Task brief: Skip the pictures, please, and write out exactly the lines from the opening of the data through the line containing "col = scene.collection".

Provided material:
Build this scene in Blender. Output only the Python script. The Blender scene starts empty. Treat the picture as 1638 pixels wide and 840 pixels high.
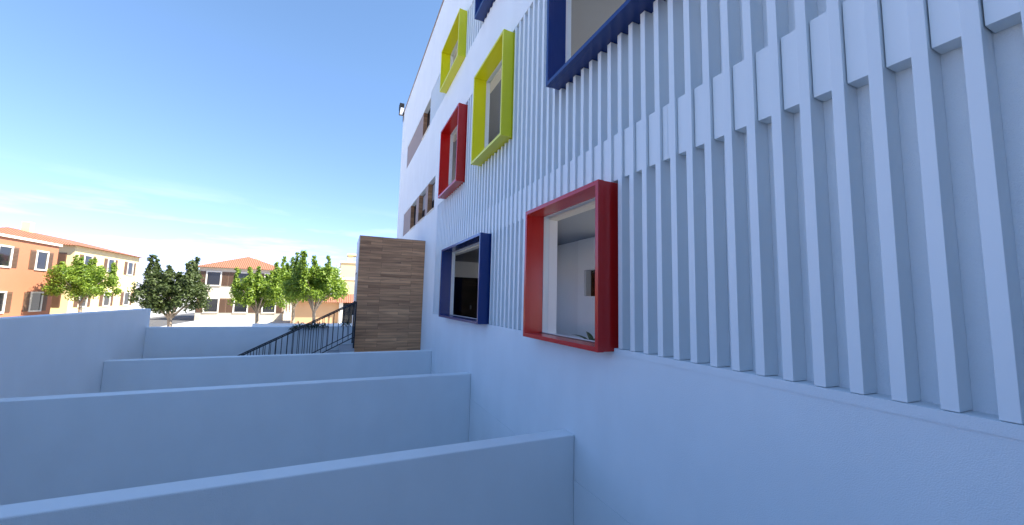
import bpy, bmesh, math, random
from mathutils import Vector, Matrix
R = math.radians
random.seed(7)
scene = bpy.context.scene
col = scene.collection

# ------------------------------------------------------------ camera, sky, sun, exposure
cd = bpy.data.cameras.new('camera'); cam = bpy.data.objects.new('camera', cd); col.objects.link(cam)
scene.camera = cam
yaw, pit, rol = 0.42307, 0.09915, 0.02464
F = Vector((math.sin(yaw)*math.cos(pit), math.cos(yaw)*math.cos(pit), math.sin(pit)))
R0 = Vector((math.cos(yaw), -math.sin(yaw), 0)); U0 = R0.cross(F)
RR = R0*math.cos(rol)+U0*math.sin(rol); UU = U0*math.cos(rol)-R0*math.sin(rol)
M = Matrix((RR, UU, -F)).transposed().to_4x4(); M.translation = Vector((-2.531, 0, 0))
cam.matrix_world = M
cd.sensor_width = 36; cd.lens = 607.555/1638*36; cd.clip_start = 0.05; cd.clip_end = 5000

SUN_EL, SUN_AZ = 50, 120          # compass-style: azimuth measured from +Y towards +X
to_sun = Vector((math.sin(R(SUN_AZ))*math.cos(R(SUN_EL)), math.cos(R(SUN_AZ))*math.cos(R(SUN_EL)), math.sin(R(SUN_EL))))
sd = bpy.data.lights.new('sun', 'SUN'); sd.energy = 4.2; sd.angle = R(0.5); sd.color = (1, .95, .87)
so = bpy.data.objects.new('sun', sd); col.objects.link(so)
so.rotation_euler = (-to_sun).to_track_quat('-Z', 'Y').to_euler(); so.location = to_sun*60

w = bpy.data.worlds.new('World'); scene.world = w; w.use_nodes = True
nt = w.node_tree; N = nt.nodes; Lk = nt.links; N.clear()
out = N.new('ShaderNodeOutputWorld'); bg = N.new('ShaderNodeBackground'); bg.inputs[1].default_value = 0.13
sky = N.new('ShaderNodeTexSky'); sky.sky_type = 'NISHITA'; sky.sun_disc = False
sky.sun_elevation = R(SUN_EL); sky.sun_rotation = R(SUN_AZ); sky.air_density = 1.0; sky.dust_density = .15; sky.ozone_density = 3.0
tc = N.new('ShaderNodeTexCoord'); mp = N.new('ShaderNodeMapping'); mp.inputs['Scale'].default_value = (2.2, 2.2, 16)
nz = N.new('ShaderNodeTexNoise'); nz.inputs['Scale'].default_value = 1.6; nz.inputs['Detail'].default_value = 7; nz.inputs['Roughness'].default_value = .6
rp = N.new('ShaderNodeValToRGB'); rp.color_ramp.elements[0].position = .50; rp.color_ramp.elements[1].position = .78
sp = N.new('ShaderNodeSeparateXYZ'); lo = N.new('ShaderNodeMapRange')
lo.inputs['From Min'].default_value = .22; lo.inputs['From Max'].default_value = .08
mu = N.new('ShaderNodeMath'); mu.operation = 'MULTIPLY'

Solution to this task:
Build this scene in Blender. Output only the Python script. The Blender scene starts empty. Treat the picture as 1638 pixels wide and 840 pixels high.
import bpy, bmesh, math, random
from mathutils import Vector, Matrix
R = math.radians
random.seed(7)
scene = bpy.context.scene
col = scene.collection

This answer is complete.